=== Exercise brief ===
Locate the string "were" throughout the material and copy every line in which it occurs.

=== Input ===
###

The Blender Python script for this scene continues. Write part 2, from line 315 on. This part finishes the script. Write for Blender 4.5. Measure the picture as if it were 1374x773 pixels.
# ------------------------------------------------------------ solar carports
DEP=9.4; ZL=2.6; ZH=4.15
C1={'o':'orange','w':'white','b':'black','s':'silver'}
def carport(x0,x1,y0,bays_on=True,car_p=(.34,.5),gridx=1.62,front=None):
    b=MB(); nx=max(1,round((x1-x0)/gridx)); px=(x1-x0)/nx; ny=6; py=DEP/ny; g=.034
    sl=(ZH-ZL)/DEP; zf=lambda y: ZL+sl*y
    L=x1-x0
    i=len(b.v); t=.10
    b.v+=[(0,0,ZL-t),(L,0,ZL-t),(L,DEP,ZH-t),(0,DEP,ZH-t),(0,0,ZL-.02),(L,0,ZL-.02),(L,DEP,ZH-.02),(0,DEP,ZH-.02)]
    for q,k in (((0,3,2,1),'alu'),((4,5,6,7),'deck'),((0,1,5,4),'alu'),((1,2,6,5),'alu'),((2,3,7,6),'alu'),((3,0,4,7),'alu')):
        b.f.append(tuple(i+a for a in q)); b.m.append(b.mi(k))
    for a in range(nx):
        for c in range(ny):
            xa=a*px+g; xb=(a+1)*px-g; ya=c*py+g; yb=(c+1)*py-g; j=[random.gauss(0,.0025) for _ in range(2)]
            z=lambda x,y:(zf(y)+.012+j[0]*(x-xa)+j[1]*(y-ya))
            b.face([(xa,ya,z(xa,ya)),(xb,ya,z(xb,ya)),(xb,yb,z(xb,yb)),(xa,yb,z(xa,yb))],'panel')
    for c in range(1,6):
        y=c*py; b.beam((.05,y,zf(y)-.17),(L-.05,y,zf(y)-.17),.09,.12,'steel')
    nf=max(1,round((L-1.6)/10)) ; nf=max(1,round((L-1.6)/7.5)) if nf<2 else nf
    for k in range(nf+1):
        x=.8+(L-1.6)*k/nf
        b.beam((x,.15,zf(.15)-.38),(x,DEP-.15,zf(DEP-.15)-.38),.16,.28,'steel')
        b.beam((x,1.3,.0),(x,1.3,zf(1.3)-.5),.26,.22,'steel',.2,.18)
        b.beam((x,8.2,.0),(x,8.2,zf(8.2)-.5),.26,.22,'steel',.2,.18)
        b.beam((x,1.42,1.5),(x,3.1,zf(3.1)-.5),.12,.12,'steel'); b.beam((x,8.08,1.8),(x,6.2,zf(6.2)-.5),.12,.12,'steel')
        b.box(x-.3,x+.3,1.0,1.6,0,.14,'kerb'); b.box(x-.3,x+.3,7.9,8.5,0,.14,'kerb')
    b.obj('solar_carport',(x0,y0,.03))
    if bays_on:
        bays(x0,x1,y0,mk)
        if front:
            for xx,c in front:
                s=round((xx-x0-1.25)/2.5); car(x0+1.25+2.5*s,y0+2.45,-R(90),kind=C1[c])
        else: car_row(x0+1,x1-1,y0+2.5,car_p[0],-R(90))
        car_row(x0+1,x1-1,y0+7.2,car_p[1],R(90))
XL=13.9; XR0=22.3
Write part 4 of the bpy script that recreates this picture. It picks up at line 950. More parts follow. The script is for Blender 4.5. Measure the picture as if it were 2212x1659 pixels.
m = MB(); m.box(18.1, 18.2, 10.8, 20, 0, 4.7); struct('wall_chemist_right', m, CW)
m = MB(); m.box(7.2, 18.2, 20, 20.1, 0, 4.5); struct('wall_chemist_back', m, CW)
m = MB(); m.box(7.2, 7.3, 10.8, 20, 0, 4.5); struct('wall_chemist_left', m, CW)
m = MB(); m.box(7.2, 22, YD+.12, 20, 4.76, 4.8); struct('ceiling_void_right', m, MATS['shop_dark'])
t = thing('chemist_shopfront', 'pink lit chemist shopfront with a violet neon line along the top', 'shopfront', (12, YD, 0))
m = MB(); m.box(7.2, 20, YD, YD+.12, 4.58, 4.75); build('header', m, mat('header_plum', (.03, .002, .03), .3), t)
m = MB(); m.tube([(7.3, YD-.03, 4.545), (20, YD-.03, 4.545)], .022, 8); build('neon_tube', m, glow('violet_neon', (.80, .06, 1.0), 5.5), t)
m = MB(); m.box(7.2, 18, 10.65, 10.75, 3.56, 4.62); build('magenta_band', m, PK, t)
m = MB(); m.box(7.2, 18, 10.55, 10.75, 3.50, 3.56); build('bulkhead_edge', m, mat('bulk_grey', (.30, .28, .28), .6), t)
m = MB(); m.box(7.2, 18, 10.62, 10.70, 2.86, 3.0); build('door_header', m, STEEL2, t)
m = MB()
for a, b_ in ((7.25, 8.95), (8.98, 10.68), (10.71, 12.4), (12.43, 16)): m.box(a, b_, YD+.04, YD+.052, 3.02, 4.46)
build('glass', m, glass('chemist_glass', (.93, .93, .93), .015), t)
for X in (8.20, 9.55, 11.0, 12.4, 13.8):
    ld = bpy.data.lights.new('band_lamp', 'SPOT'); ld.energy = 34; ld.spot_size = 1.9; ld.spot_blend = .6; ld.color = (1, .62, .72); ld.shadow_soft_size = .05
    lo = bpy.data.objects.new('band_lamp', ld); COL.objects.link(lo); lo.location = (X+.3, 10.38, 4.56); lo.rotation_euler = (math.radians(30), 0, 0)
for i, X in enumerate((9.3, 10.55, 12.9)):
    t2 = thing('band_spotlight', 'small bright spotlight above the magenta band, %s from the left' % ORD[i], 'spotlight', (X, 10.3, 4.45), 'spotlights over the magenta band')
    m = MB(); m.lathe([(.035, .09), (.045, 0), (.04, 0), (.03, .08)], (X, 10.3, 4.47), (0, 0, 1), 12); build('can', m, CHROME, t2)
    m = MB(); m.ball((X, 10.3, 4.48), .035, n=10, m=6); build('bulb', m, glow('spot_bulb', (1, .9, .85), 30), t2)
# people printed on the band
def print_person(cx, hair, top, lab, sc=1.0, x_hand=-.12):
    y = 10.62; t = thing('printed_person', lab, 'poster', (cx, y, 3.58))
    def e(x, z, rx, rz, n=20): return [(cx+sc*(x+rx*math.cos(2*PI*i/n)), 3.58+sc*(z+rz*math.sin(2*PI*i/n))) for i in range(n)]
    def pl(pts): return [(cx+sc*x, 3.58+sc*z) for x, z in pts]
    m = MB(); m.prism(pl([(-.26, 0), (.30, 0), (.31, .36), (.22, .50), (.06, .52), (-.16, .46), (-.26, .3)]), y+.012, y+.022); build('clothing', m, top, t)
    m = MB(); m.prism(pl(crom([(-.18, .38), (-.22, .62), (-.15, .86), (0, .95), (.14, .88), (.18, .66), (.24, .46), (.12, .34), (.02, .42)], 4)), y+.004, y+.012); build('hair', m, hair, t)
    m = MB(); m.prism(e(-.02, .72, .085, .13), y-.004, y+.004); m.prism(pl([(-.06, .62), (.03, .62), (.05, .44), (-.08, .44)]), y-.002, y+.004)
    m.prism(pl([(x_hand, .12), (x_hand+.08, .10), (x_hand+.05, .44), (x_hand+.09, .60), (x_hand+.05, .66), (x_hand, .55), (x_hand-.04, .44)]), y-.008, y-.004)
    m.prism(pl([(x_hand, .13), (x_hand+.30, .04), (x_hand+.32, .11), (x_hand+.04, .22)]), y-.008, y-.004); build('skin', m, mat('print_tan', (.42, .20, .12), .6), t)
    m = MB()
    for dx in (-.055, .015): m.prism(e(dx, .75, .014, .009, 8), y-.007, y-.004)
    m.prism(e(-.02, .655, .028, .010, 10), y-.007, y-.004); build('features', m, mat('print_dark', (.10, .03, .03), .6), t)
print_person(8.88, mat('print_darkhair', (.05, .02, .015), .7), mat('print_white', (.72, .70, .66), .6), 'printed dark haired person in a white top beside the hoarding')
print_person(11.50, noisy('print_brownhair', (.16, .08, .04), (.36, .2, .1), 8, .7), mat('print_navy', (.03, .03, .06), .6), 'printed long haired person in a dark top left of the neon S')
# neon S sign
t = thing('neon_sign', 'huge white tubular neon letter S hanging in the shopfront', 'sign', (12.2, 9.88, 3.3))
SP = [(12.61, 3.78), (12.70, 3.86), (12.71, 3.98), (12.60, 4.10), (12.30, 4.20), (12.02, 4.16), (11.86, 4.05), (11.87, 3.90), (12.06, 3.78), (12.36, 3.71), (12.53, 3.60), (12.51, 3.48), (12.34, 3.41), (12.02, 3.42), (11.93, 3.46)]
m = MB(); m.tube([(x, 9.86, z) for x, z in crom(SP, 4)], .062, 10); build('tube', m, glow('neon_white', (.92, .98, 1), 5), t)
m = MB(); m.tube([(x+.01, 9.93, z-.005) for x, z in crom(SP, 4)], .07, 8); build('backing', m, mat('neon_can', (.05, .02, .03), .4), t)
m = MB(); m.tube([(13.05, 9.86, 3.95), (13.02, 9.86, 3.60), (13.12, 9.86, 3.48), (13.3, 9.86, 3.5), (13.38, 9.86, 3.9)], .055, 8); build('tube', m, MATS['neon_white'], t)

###

=== Answer for this exercise ===
The Blender Python script for this scene continues. Write part 2, from line 315 on. This part finishes the script. Write for Blender 4.5. Measure the picture as if it were 1374x773 pixels.
Write part 4 of the bpy script that recreates this picture. It picks up at line 950. More parts follow. The script is for Blender 4.5. Measure the picture as if it were 2212x1659 pixels.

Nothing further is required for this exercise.